Der nächste Morgen beginnt mit Regen. Das zieht sich bis zum Mittag. Um die Wartzeit optimal zu nutzen, schneidet Teresa Sam die Haare. Mit einer ausgemusterten Schere und einem rosa Kamm geht es an die viel zu lang gewordene Mähne. Vielen lieben Dank, Teresa! Interessierte Zuschauer gibt es natürlich auch. Liegt wahrscheinlich an der grünen Mülltüte, die als Umhang dient. Dann kommt die Sonne zurück. Sam und ich gehen wieder zu Fuß und sind sogar 10 min schneller als am Vortag. Oben treffen wir auf Teresa und Daniel. Leider ist kurz zuvor ein Unfall passiert, wobei die Beiden Zeugen und auch Ersthelfer waren. Einen missglückten Start muss ein Holländer leider mit einem gebrochenem Fuß bezahlen. Auch so kann es gehen. Wir gönnen uns noch einen Moment um das zu verarbeiten und dann gehen wir alle vier raus. Mein zweiter längerer Flug. Hier lerne ich auch zum ersten Mal die Energie einer Wolke kennen. Aufgrund von Horrorgeschichten anderen Fliegermädels, bekomme ich leicht Stress und lege sofort die Ohren meines Gleitschirms an, um Höhe zu verlieren. Leider sagt mein Vario mir was anderes. Immer noch steigen. Ich ziehe die Leinen noch mal nach, um die Ohren zu vergrößern und stehe voll im Beschleuniger. Meine Unterarme beginnen taub zu werden. Mein Bauch kribbelt und meine Oberlippe ebenfalls. Ich habe Stress. Großen Stress. Zum Glück habe ich den Rand der Wolke fast erreicht. Über mir ist ja auch noch ausreichend Abstand zur Wolke. Aber das Wissen, wenn ich in der Wolke bin, keine Orientierung mehr zu haben, macht mir Angst. Endlich beginne ich zu sinken. Die Ohren halte ich noch etwas. Die Streßsymptome lassen nach. Okay, hab ich das auch mal erlebt. Krass, wie mein Körper reagiert hat. Weiß ich für das nächste Mal bescheid. War doch eigentlich nicht so schlimm. Eigentlich alles unter Kontrolle und richtig gemacht. Zurück auf dem Boden trinken wir noch ein gemeinames Landebier bzw. Landeradler und dann verabschieden wir uns auch wieder von den beiden.

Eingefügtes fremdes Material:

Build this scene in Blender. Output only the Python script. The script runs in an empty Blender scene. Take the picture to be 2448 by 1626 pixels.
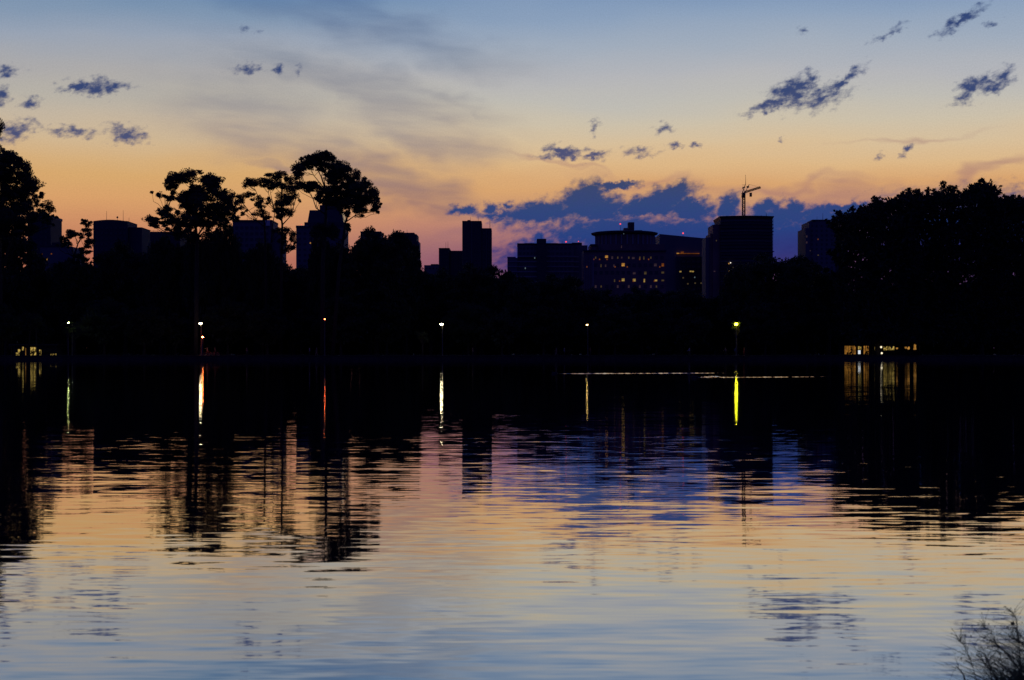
import bpy, math, random
import numpy as np
from mathutils import Vector

rnd = random.Random(7)
rng = np.random.default_rng(7)
C = bpy.context.scene.collection
SC = bpy.context.scene
FP = 3767.0      # focal length of the photograph in its own pixels
HC = 1.8         # camera height above the water
HY = 840.0       # row of the horizon
CX = 1224.0
BANK = 0.9       # height of the far bank above the water


def X(px, D): return (px - CX) / FP * D
def Z(py, D): return HC + (HY - py) / FP * D
def P(px, py, D): return (X(px, D), D, Z(py, D))


def lin(c):
    return tuple(((v / 255) / 12.92 if v / 255 <= 0.04045 else ((v / 255 + 0.055) / 1.055) ** 2.4) for v in c)


# ------------------------------------------------------------------ materials
def new_mat(name):
    m = bpy.data.materials.new(name); m.use_nodes = True
    nt = m.node_tree; nt.nodes.clear()
    return m, nt


def surf(name, col, rough=0.8, var=0.35, scale=1.5, metallic=0.0, transl=0.0):
    m, nt = new_mat(name); N = nt.nodes; L = nt.links
    out = N.new('ShaderNodeOutputMaterial'); b = N.new('ShaderNodeBsdfPrincipled')
    b.inputs['Roughness'].default_value = rough; b.inputs['Metallic'].default_value = metallic
    tc = N.new('ShaderNodeTexCoord'); no = N.new('ShaderNodeTexNoise')
    no.inputs['Scale'].default_value = scale; no.inputs['Detail'].default_value = 3
    cr = N.new('ShaderNodeValToRGB')
    cr.color_ramp.elements[0].position = 0.3; cr.color_ramp.elements[1].position = 0.7
    cr.color_ramp.elements[0].color = (*[c * (1 - var) for c in col], 1)
    cr.color_ramp.elements[1].color = (*[min(1, c * (1 + var)) for c in col], 1)
    L.new(tc.outputs['Object'], no.inputs['Vector']); L.new(no.outputs['Fac'], cr.inputs['Fac'])
    L.new(cr.outputs['Color'], b.inputs['Base Color']); L.new(b.outputs[0], out.inputs['Surface'])
    return m


def emit(name, col, strength, var=0.0, scale=2.0):
    m, nt = new_mat(name); N = nt.nodes; L = nt.links
    out = N.new('ShaderNodeOutputMaterial'); e = N.new('ShaderNodeEmission')
    e.inputs['Color'].default_value = (*col, 1); e.inputs['Strength'].default_value = strength
    if var:
        tc = N.new('ShaderNodeTexCoord'); no = N.new('ShaderNodeTexNoise'); no.inputs['Scale'].default_value = scale
        mr = N.new('ShaderNodeMapRange'); mr.inputs['From Min'].default_value = .35; mr.inputs['From Max'].default_value = .65
        mr.inputs['To Min'].default_value = strength * (1 - var); mr.inputs['To Max'].default_value = strength * (1 + var)
        L.new(tc.outputs['Object'], no.inputs['Vector']); L.new(no.outputs['Fac'], mr.inputs['Value'])
        L.new(mr.outputs[0], e.inputs['Strength'])
    L.new(e.outputs[0], out.inputs['Surface'])
    return m


M = dict(
    leaf=surf('leaf_dark', (.045, .07, .03), .7, .45, .25),
    leaf2=surf('leaf_eucalyptus', (.05, .065, .035), .7, .4, .25),
    bark=surf('bark', (.045, .036, .03), .9, .3, 2),
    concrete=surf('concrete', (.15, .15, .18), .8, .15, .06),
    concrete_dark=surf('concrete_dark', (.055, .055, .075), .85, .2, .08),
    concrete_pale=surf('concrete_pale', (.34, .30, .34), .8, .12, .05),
    brick=surf('brown_cladding', (.27, .15, .15), .8, .2, .08),
    glassdark=surf('dark_glass', (.03, .035, .05), .15, .2, .3),
    metal=surf('dark_metal', (.06, .06, .06), .5, .2, 3, .3),
    postm=surf('post_paint', (.16, .15, .13), .6, .2, 3),
    stone=surf('edge_stone', (.07, .05, .04), .9, .35, .9),
    path=surf('path_gravel', (.16, .12, .09), .95, .3, .6),
    ground=surf('park_ground', (.035, .045, .02), .95, .5, .35),
    grass=surf('grass_blade', (.13, .17, .08), .7, .4, 6),
    twig=surf('twig', (.07, .065, .04), .8, .3, 6),
    skin=surf('skin', (.28, .17, .11), .6, .1, 5),
    hair=surf('hair', (.02, .015, .01), .6, .2, 20),
    white_cloth=surf('white_cloth', (.6, .58, .55), .9, .1, 4),
    red_cloth=surf('red_cloth', (.35, .04, .03), .9, .1, 4),
    blue_cloth=surf('blue_cloth', (.04, .07, .25), .9, .1, 4),
    dark_cloth=surf('dark_cloth', (.03, .03, .04), .9, .1, 4),
    tan_cloth=surf('tan_cloth', (.35, .26, .16), .9, .1, 4),
    rubber=surf('rubber', (.02, .02, .02), .8, .1, 5),
    whitep=surf('white_paint', (.7, .7, .68), .5, .05, 2),
    lamp_white=emit('lamp_white', (1, .82, .45), 46),
    lamp_warm=emit('lamp_warm', (1, .62, .2), 13),
    lamp_yellow=emit('lamp_yellow', (1, .90, .02), 42),
    lamp_green=emit('lamp_greenwhite', (.9, 1, .35), 60),
    lamp_orange=emit('lamp_orange', (1, .16, .03), 150),
    lamp_red=emit('lamp_red', (1, .13, .04), 30),
    beacon=emit('beacon_red', (1, .08, .12), 1.4),
    globe=emit('globe_light', (1, .85, .55), 1.4),
    win_warm=emit('window_warm', (1, .46, .09), .34, .5, .7),
    win_yellow=emit('window_yellow', (1, .66, .17), .24, .5, .7),
    win_dim=emit('window_dim', (.6, .42, .2), .075, .4, .5),
    win_orange=emit('window_orange', (1, .28, .06), .12, .5, .6),
    win_cool=emit('window_cool', (.5, .7, .8), .14, .4, .6),
    win_bright=emit('window_bright', (1, .9, .75), 1.4),
    win_violet=emit('window_violet', (.5, .3, .45), .05, .4, .6),
    kiosk_amber=emit('kiosk_amber', (1, .43, .07), .22, .5, 1.2),
    kiosk_white=emit('kiosk_white', (.9, .95, 1), .8),
    kiosk_yellow=emit('kiosk_yellow', (1, .68, .16), .30, .9, 2.2),
)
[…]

Wieder alleine. Die Nacht verbringen wir am Sportlatz in Andelsbuch. Als wir am Morgen los fahren wollen passiert das, was schon längst überfällig war. Ich habe vergessen die Schranktüre zu zumachen. Hier drin befindet (oder befand) sich unser Geschirr und die Gläser. Ein ohrenbetäubender Krach. Jetzt ist ALLES kaputt. Eigentlich sind nur 3 Teller und 3 Gläser kaputt. Die guten Weingläser! Hat sich schlimmer angehört als es war. Trotzdem herrscht schlechte Stimmung. Ich bin tierisch sauer auf mich selbst. Die Lust auf Fliegen ist vergangen. Wir verlassen Andelsbuch. Auf dem Weg an den Bodensee, machen wir halt an einer Tankstelle, um unseren Jolly einmal auszusaugen. Meistens sind wir nämlich barfuß im Auto unterwegs. Bock auf Glas- oder Porzellansplitter im Fuß haben wir nicht. Bis wir am Bodensee ankommen, ist die schlechte Laune so gut wie weg. Mit dem Rad fahren wir an den See. Chillen. Baden. Sonnen. Noch schnell Kaffee und Kuchen am Jolly und weiter gehts nach Schaffhausen, Schweiz.